### Required work
Reproduce nothing but the lines from the start of the material through the line that includes "except Exception: pass", both ends included, and omit every picture.

### Dataset excerpt
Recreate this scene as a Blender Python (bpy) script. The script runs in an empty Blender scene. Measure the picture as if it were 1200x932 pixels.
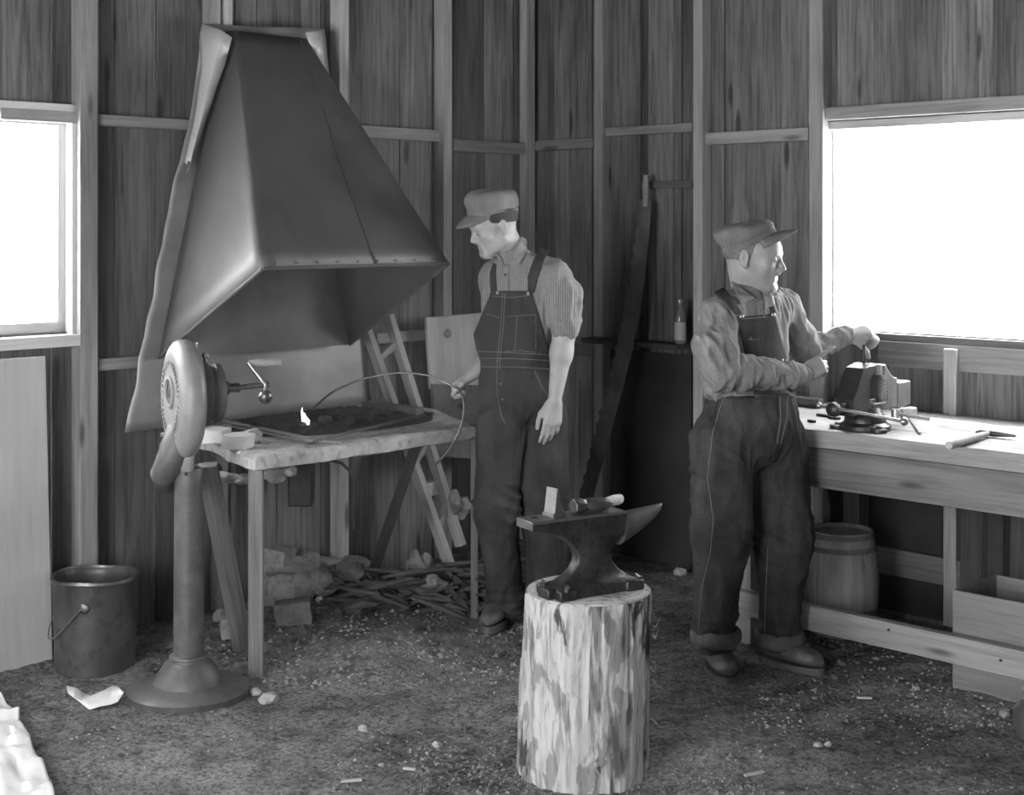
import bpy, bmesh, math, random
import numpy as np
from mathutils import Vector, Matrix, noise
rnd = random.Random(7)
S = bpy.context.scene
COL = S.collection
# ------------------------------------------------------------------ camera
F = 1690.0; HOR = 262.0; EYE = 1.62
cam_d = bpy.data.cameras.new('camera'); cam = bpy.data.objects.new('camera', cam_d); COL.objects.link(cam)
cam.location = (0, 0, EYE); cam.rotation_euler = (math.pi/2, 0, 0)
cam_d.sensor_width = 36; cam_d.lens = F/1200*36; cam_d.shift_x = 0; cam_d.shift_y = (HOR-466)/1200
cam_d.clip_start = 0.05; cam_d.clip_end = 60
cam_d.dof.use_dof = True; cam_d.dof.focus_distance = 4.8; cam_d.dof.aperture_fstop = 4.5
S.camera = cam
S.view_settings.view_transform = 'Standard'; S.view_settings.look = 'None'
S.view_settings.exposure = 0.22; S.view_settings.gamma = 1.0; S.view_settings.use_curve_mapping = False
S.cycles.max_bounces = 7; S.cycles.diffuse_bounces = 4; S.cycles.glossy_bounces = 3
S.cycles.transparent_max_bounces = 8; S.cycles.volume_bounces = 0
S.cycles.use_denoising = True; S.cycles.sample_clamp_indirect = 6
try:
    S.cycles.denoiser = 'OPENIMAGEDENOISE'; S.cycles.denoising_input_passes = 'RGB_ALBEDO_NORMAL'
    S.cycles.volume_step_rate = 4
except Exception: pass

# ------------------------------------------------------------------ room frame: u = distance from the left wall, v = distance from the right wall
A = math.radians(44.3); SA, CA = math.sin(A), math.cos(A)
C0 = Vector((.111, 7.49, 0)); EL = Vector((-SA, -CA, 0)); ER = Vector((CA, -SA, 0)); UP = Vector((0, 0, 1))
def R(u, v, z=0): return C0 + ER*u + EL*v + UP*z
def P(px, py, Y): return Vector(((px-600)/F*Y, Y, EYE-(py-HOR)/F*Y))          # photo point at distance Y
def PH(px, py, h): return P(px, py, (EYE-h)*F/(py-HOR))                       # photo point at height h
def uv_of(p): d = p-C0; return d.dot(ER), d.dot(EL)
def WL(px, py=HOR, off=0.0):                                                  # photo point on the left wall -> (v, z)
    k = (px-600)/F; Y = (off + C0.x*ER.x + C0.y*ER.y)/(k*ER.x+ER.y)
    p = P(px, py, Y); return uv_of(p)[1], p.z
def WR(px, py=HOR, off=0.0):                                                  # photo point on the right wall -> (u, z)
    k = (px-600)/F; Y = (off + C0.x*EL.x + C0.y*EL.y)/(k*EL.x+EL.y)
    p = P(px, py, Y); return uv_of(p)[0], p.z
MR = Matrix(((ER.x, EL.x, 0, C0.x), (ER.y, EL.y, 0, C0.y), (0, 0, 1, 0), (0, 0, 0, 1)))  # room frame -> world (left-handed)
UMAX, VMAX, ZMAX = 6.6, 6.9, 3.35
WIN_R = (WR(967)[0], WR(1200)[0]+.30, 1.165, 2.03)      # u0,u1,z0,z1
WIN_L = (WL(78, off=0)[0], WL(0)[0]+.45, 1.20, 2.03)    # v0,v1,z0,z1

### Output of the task
Recreate this scene as a Blender Python (bpy) script. The script runs in an empty Blender scene. Measure the picture as if it were 1200x932 pixels.
import bpy, bmesh, math, random
import numpy as np
from mathutils import Vector, Matrix, noise
rnd = random.Random(7)
S = bpy.context.scene
COL = S.collection
# ------------------------------------------------------------------ camera
F = 1690.0; HOR = 262.0; EYE = 1.62
cam_d = bpy.data.cameras.new('camera'); cam = bpy.data.objects.new('camera', cam_d); COL.objects.link(cam)
cam.location = (0, 0, EYE); cam.rotation_euler = (math.pi/2, 0, 0)
cam_d.sensor_width = 36; cam_d.lens = F/1200*36; cam_d.shift_x = 0; cam_d.shift_y = (HOR-466)/1200
cam_d.clip_start = 0.05; cam_d.clip_end = 60
cam_d.dof.use_dof = True; cam_d.dof.focus_distance = 4.8; cam_d.dof.aperture_fstop = 4.5
S.camera = cam
S.view_settings.view_transform = 'Standard'; S.view_settings.look = 'None'
S.view_settings.exposure = 0.22; S.view_settings.gamma = 1.0; S.view_settings.use_curve_mapping = False
S.cycles.max_bounces = 7; S.cycles.diffuse_bounces = 4; S.cycles.glossy_bounces = 3
S.cycles.transparent_max_bounces = 8; S.cycles.volume_bounces = 0
S.cycles.use_denoising = True; S.cycles.sample_clamp_indirect = 6
try:
    S.cycles.denoiser = 'OPENIMAGEDENOISE'; S.cycles.denoising_input_passes = 'RGB_ALBEDO_NORMAL'
    S.cycles.volume_step_rate = 4
except Exception: pass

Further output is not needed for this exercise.